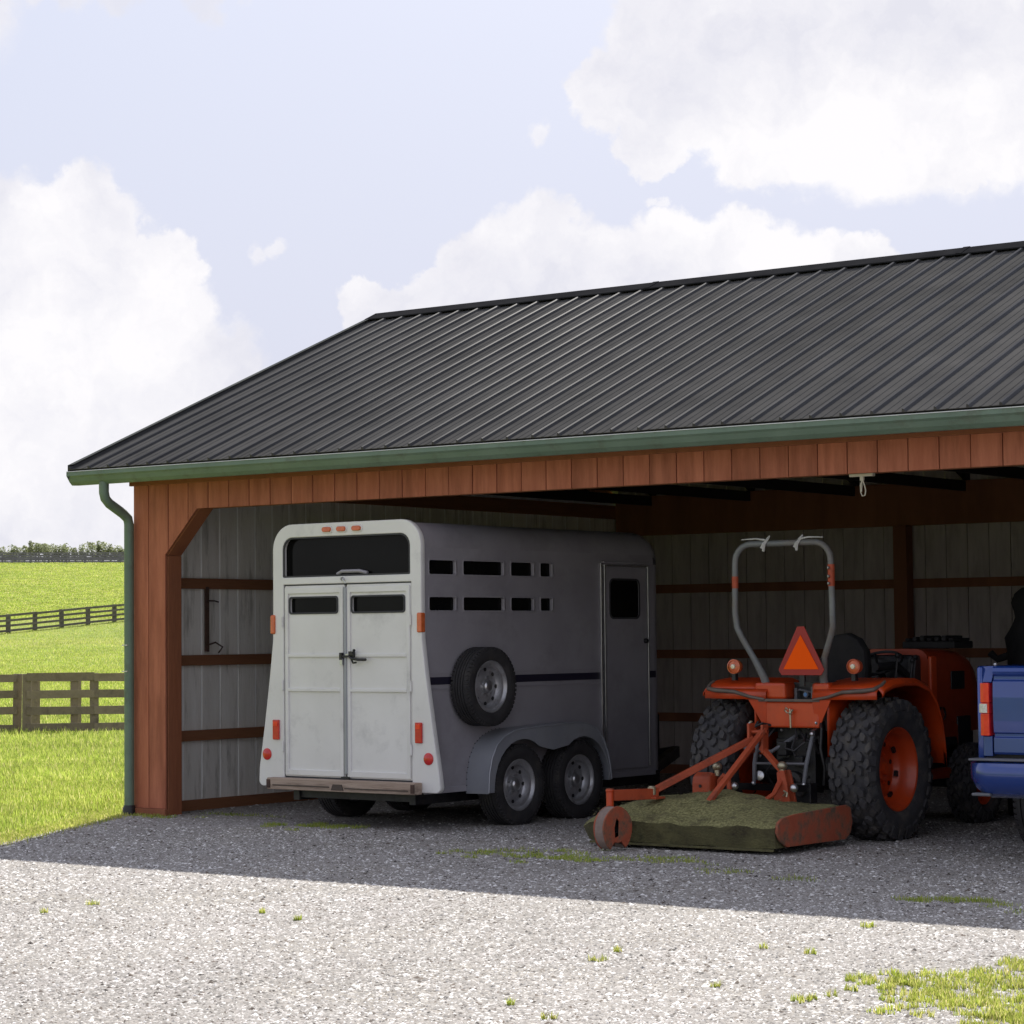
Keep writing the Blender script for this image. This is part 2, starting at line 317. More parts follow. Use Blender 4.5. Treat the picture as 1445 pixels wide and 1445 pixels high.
def circ(cx, cz, r, n=24): return [(cx+r*cos(2*pi*k/n), cz+r*sin(2*pi*k/n)) for k in range(n)]
_dg = None
def plate(name, loops, t, m, parent, plane='xz', at=0, bevel=0, smooth=False, **tags):
    """flat plate of thickness t with an outline and holes; plane says which two axes the outline lies in, at the coordinate of its middle"""
    cu = bpy.data.curves.new(name, 'CURVE'); cu.dimensions = '2D'; cu.fill_mode = 'BOTH'; cu.extrude = max(t/2-bevel, 0.0002); cu.bevel_depth = bevel; cu.bevel_resolution = 1; cu.offset = -bevel
    for lp in loops:
        sp = cu.splines.new('POLY'); sp.points.add(len(lp)-1); sp.use_cyclic_u = True
        for i, (a, b) in enumerate(lp): sp.points[i].co = (a, b, 0, 1)
    ob = bpy.data.objects.new('tmp', cu); COL.objects.link(ob)
    dg = bpy.context.evaluated_depsgraph_get(); me = bpy.data.meshes.new_from_object(ob.evaluated_get(dg)); me.name = name
    bpy.data.objects.remove(ob); bpy.data.curves.remove(cu)
    if plane == 'xz': T = Matrix(((1,0,0,0),(0,0,-1,at),(0,1,0,0),(0,0,0,1)))
    elif plane == 'yz': T = Matrix(((0,0,1,at),(1,0,0,0),(0,1,0,0),(0,0,0,1)))
    else: T = Matrix.Translation((0, 0, at))
    me.transform(T)
    return link(name, me, m, parent, smooth, 0, **tags)

# ------------------------------------------------------------------ terrain
NV = Vector((-.732, .682, 0)).normalized(); MV = Vector((.682, .732, 0)).normalized()
KN = [(-4000,0),(27,0),(48,-.39),(80,-.45),(120,.1),(150,1.0),(168,1.96),(178,2.77),(287,10.5),(300,10.8),(330,10.3),(500,3),(900,0),(6000,-2)]
def H(sv):
    k = [a for a, _ in KN]; v = [b for _, b in KN]
    return np.mean([np.interp(sv+d, k, v) for d in (-3, -1.5, 0, 1.5, 3)], axis=0)
def pt(s_, t_, dz=0):
    p = CAMP+NV*s_+MV*t_
    return Vector((p.x, p.y, float(H(np.array(s_)))+dz))
def axis_vals(): 
    a = np.unique(np.concatenate([np.linspace(-30, 60, 46), np.linspace(60, 340, 94), np.linspace(340, 900, 40), np.linspace(900, 4500, 14), np.linspace(-3000, -30, 12)])); return a
sv = axis_vals(); tv = np.unique(np.concatenate([np.linspace(-60, 60, 41), np.linspace(60, 2500, 14), np.linspace(-2500, -60, 14)]))
SS, TT = np.meshgrid(sv, tv, indexing='ij')
X = CAMP.x+NV.x*SS+MV.x*TT; Y = CAMP.y+NV.y*SS+MV.y*TT; Z = H(SS)
vs = np.stack([X, Y, Z], -1).reshape(-1, 3); a, b = SS.shape
idx = np.arange(a*b).reshape(a, b); fs = np.stack([idx[:-1,:-1], idx[1:,:-1], idx[1:,1:], idx[:-1,1:]], -1).reshape(-1, 4)
me = bpy.data.meshes.new('pasture_ground'); me.from_pydata(vs.tolist(), [], fs.tolist())
m_grd = bpy.data.materials.new('pasture_grass'); m_grd.use_nodes = True; t = m_grd.node_tree; b_ = t.nodes['Principled BSDF']; b_.inputs['Roughness'].default_value = .95; b_.inputs['Specular IOR Level'].default_value = .15
tcn = N(t, 'ShaderNodeTexCoord')
def nzz(sc_, det=5, ro=.6):
    n = N(t, 'ShaderNodeTexNoise'); n.inputs['Scale'].default_value = sc_; n.inputs['Detail'].default_value = det; n.inputs['Roughness'].default_value = ro
    t.links.new(tcn.outputs['Object'], n.inputs['Vector']); return n
n1 = nzz(.75, 12, .78); n2_ = nzz(.07, 4)
r1 = N(t, 'ShaderNodeValToRGB'); t.links.new(n1.outputs['Fac'], r1.inputs[0])
e = r1.color_ramp.elements; e[0].position = .33; e[0].color = (.19, .235, .045, 1); e[1].position = .68; e[1].color = (.38, .40, .12, 1)
k = e.new(.5); k.color = (.28, .32, .07, 1)
r2 = N(t, 'ShaderNodeValToRGB'); t.links.new(n2_.outputs['Fac'], r2.inputs[0]); r2.color_ramp.elements[0].position = .38; r2.color_ramp.elements[0].color = (.88, .98, .8, 1); r2.color_ramp.elements[1].position = .65; r2.color_ramp.elements[1].color = (1.12, 1.04, 1.05, 1)
mu = N(t, 'ShaderNodeMix', data_type='RGBA', blend_type='MULTIPLY'); mu.inputs['Factor'].default_value = 1; t.links.new(r1.outputs[0], mu.inputs['A']); t.links.new(r2.outputs[0], mu.inputs['B']); t.links.new(mu.outputs['Result'], b_.inputs['Base Color'])
n4 = nzz(4, 8, .8); bp = N(t, 'ShaderNodeBump'); bp.inputs['Strength'].default_value = .8; bp.inputs['Distance'].default_value = .12; t.links.new(n4.outputs['Fac'], bp.inputs['Height']); t.links.new(bp.outputs[0], b_.inputs['Normal'])
tag(link('pasture_ground', me, m_grd, smooth=True), kind='structure')

# gravel yard sheet ---------------------------------------------------------
def edge_x(y):   # left edge of the gravel as a function of y (south of the shed front)
    return -.10+(-y)*.52 + .06*sin(y*3.1)+.04*sin(y*7.3+1)
pts = []
for i in range(60):
    y = -.15-i*.3
    pts.append((edge_x(y)-.05, y))
pts += [(60, -40), (60, 20), (12.4, 20), (12.4, 7.1), (.1, 7.1), (.1, .0), (-.1, -.05)]
pts[60:60] = [(pts[59][0]+3, -25), (20, -40)]
me = bpy.data.meshes.new('gravel_yard'); 
m_grav = bpy.data.materials.new('gravel'); m_grav.use_nodes = True; t = m_grav.node_tree; b_ = t.nodes['Principled BSDF']; b_.inputs['Roughness'].default_value = .9; b_.inputs['Specular IOR Level'].default_value = .3
tcn = N(t, 'ShaderNodeTexCoord')
def vor(sc_):
    v = N(t, 'ShaderNodeTexVoronoi'); v.inputs['Scale'].default_value = sc_; v.inputs['Randomness'].default_value = 1; t.links.new(tcn.outputs['Object'], v.inputs['Vector']); return v
v1 = vor(75); v2 = vor(19)
sp = N(t, 'ShaderNodeSeparateColor'); t.links.new(v1.outputs['Color'], sp.inputs[0])
r1 = N(t, 'ShaderNodeValToRGB'); t.links.new(sp.outputs[0], r1.inputs[0]); e = r1.color_ramp.elements
e[0].position = 0; e[0].color = (.07, .06, .055, 1); e[1].position = 1; e[1].color = (.85, .83, .80, 1)
for p, c in ((.035, (.12, .10, .085)), (.06, (.235, .217, .20)), (.5, (.285, .266, .248)), (.84, (.33, .31, .292)), (.93, (.54, .53, .515))):
    k = e.new(p); k.color = rgb(c)
n1 = nzz(.9, 5); r2 = N(t, 'ShaderNodeValToRGB'); t.links.new(n1.outputs['Fac'], r2.inputs[0]); r2.color_ramp.elements[0].position = .35; r2.color_ramp.elements[0].color = (.92, .90, .84, 1); r2.color_ramp.elements[1].position = .6; r2.color_ramp.elements[1].color = (1.05, 1.04, 1.06, 1)
mu = N(t, 'ShaderNodeMix', data_type='RGBA', blend_type='MULTIPLY'); mu.inputs['Factor'].default_value = 1; t.links.new(r1.outputs[0], mu.inputs['A']); t.links.new(r2.outputs[0], mu.inputs['B'])
t.links.new(mu.outputs['Result'], b_.inputs['Base Color'])
inv = N(t, 'ShaderNodeMath', operation='MULTIPLY'); inv.inputs[1].default_value = -1; t.links.new(v1.outputs['Distance'], inv.inputs[0])
ad = N(t, 'ShaderNodeMath', operation='ADD'); t.links.new(inv.outputs[0], ad.inputs[0]); n5 = nzz(70, 3); mu5 = N(t, 'ShaderNodeMath', operation='MULTIPLY'); mu5.inputs[1].default_value = .5; t.links.new(n5.outputs['Fac'], mu5.inputs[0]); t.links.new(mu5.outputs[0], ad.inputs[1])
bp = N(t, 'ShaderNodeBump'); bp.inputs['Strength'].default_value = .14; bp.inputs['Distance'].default_value = .005; t.links.new(ad.outputs[0], bp.inputs['Height']); t.links.new(bp.outputs[0], b_.inputs['Normal'])
plate('gravel_yard', [pts], .001, m_grav, None, 'xy', .0045, kind='structure')

def scatter_mesh(name, m, P, tris, base, sizes, squash, kind='stuff', rot3=True):
    """many small copies of the shape base (verts, faces) joined into one mesh"""
    n = len(P); bv = np.array(base[0], float); bf = np.array(base[1]); k = len(bv)
    yaw = rng.uniform(0, 2*pi, n); c, s_ = np.cos(yaw), np.sin(yaw)
    V = np.repeat(bv[None], n, 0)*(1+rng.uniform(-.28, .28, (n, k, 1)))
    V = V*(sizes[:, None, None]*squash[:, None, :])
    if rot3:
        til = rng.uniform(-.18, .18, n); ct, st = np.cos(til), np.sin(til)
        y = V[..., 1]*ct[:, None]-V[..., 2]*st[:, None]; z = V[..., 1]*st[:, None]+V[..., 2]*ct[:, None]; V[..., 1] = y; V[..., 2] = z
    x = V[..., 0]*c[:, None]-V[..., 1]*s_[:, None]; y = V[..., 0]*s_[:, None]+V[..., 1]*c[:, None]
    V[..., 0] = x; V[..., 1] = y; V += P[:, None, :]
    F = (bf[None]+(np.arange(n)*k)[:, None, None]).reshape(-1, bf.shape[1])
    return np_mesh(name, V.reshape(-1, 3), F, m, kind)
def np_mesh(name, V, F, m, kind=None, parent=None):
    me = bpy.data.meshes.new(name); nf, kf = F.shape
    me.vertices.add(len(V)); me.vertices.foreach_set('co', V.astype(np.float32).ravel())
    me.loops.add(nf*kf); me.loops.foreach_set('vertex_index', F.astype(np.int32).ravel())
    me.polygons.add(nf); me.polygons.foreach_set('loop_start', np.arange(0, nf*kf, kf, dtype=np.int32))
    try: me.polygons.foreach_set('loop_total', np.full(nf, kf, dtype=np.int32))
    except Exception: pass
    me.update(calc_edges=True)
    me.materials.append(m); o = bpy.data.objects.new(name, me); COL.objects.link(o)
    if kind: o['kind'] = kind
    if parent: o.parent = parent
    return o
OCT = ([(1,0,0),(-1,0,0),(0,1,0),(0,-1,0),(.1,.1,1),(0,0,-1),(.62,.62,.45),(-.62,.62,.4),(-.62,-.62,.45),(.62,-.62,.4)],
       [(0,6,4),(6,2,4),(2,7,4),(7,1,4),(1,8,4),(8,3,4),(3,9,4),(9,0,4),(0,2,6),(2,1,7),(1,3,8),(3,0,9),(0,5,2),(2,5,1),(1,5,3),(3,5,0)])
OCT = (OCT[0], OCT[1][:12])
DOME = ([(1,0,-.3),(.31,.95,-.3),(-.81,.59,-.3),(-.81,-.59,-.3),(.31,-.95,-.3),(.15,.1,1)], [(0,1,5),(1,2,5),(2,3,5),(3,4,5),(4,0,5)])
def in_view_pts(n, y0, y1, xl, xr):
    return None
# stones: denser near the camera, sparse deep inside the shed
def stones(n, smin, smax, tl, tr, size):
    s_ = smin+(smax-smin)*rng.random(n)**1.0
    t_ = (tl+(tr-tl)*rng.random(n))*s_
    p = np.array([CAMP.x, CAMP.y])[None]+s_[:, None]*np.array([F0.x, F0.y])[None]+t_[:, None]*np.array([R0.x, R0.y])[None]
    ok = (p[:, 1] < 7) & (p[:, 0] < 30) & ~((p[:, 0] < .12) & (p[:, 1] > -.1))
    ex = np.where(p[:, 1] < -.1, -.10+(-p[:, 1])*.52, .1); ok &= p[:, 0] > ex-.12*rng.random(n)
    p = p[ok]; return p, size*np.exp(rng.normal(0, .38, len(p)))
Ps = []; Sz = []
for n, a0, a1, sz in ((175000, 7.5, 13.5, .0078), (115000, 13.5, 18.8, .0090), (22000, 18.8, 24, .010)):
    p, q = stones(n, a0, a1, -.25, .25, sz); Ps.append(p); Sz.append(q)
p = np.concatenate(Ps); q = np.minimum(np.concatenate(Sz), .02)
P3 = np.concatenate([p, (q*.08+.0045)[:, None]], 1)
sqs = np.stack([rng.uniform(.8, 1.3, len(p)), rng.uniform(.6, 1, len(p)), rng.uniform(.26, .5, len(p))], 1)
scatter_mesh('gravel_stones', m_stone, P3, 0, DOME, q, sqs)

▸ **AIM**
Pictures are excluded; extract exactly the lines from the start of the data through the line that holds "return link(name, me, m, parent, smooth, 0, **tags)", both ends included.

▸ **RESPONSE TO THE TASK**
Keep writing the Blender script for this image. This is part 2, starting at line 317. More parts follow. Use Blender 4.5. Treat the picture as 1445 pixels wide and 1445 pixels high.
def circ(cx, cz, r, n=24): return [(cx+r*cos(2*pi*k/n), cz+r*sin(2*pi*k/n)) for k in range(n)]
_dg = None
def plate(name, loops, t, m, parent, plane='xz', at=0, bevel=0, smooth=False, **tags):
    """flat plate of thickness t with an outline and holes; plane says which two axes the outline lies in, at the coordinate of its middle"""
    cu = bpy.data.curves.new(name, 'CURVE'); cu.dimensions = '2D'; cu.fill_mode = 'BOTH'; cu.extrude = max(t/2-bevel, 0.0002); cu.bevel_depth = bevel; cu.bevel_resolution = 1; cu.offset = -bevel
    for lp in loops:
        sp = cu.splines.new('POLY'); sp.points.add(len(lp)-1); sp.use_cyclic_u = True
        for i, (a, b) in enumerate(lp): sp.points[i].co = (a, b, 0, 1)
    ob = bpy.data.objects.new('tmp', cu); COL.objects.link(ob)
    dg = bpy.context.evaluated_depsgraph_get(); me = bpy.data.meshes.new_from_object(ob.evaluated_get(dg)); me.name = name
    bpy.data.objects.remove(ob); bpy.data.curves.remove(cu)
    if plane == 'xz': T = Matrix(((1,0,0,0),(0,0,-1,at),(0,1,0,0),(0,0,0,1)))
    elif plane == 'yz': T = Matrix(((0,0,1,at),(1,0,0,0),(0,1,0,0),(0,0,0,1)))
    else: T = Matrix.Translation((0, 0, at))
    me.transform(T)
    return link(name, me, m, parent, smooth, 0, **tags)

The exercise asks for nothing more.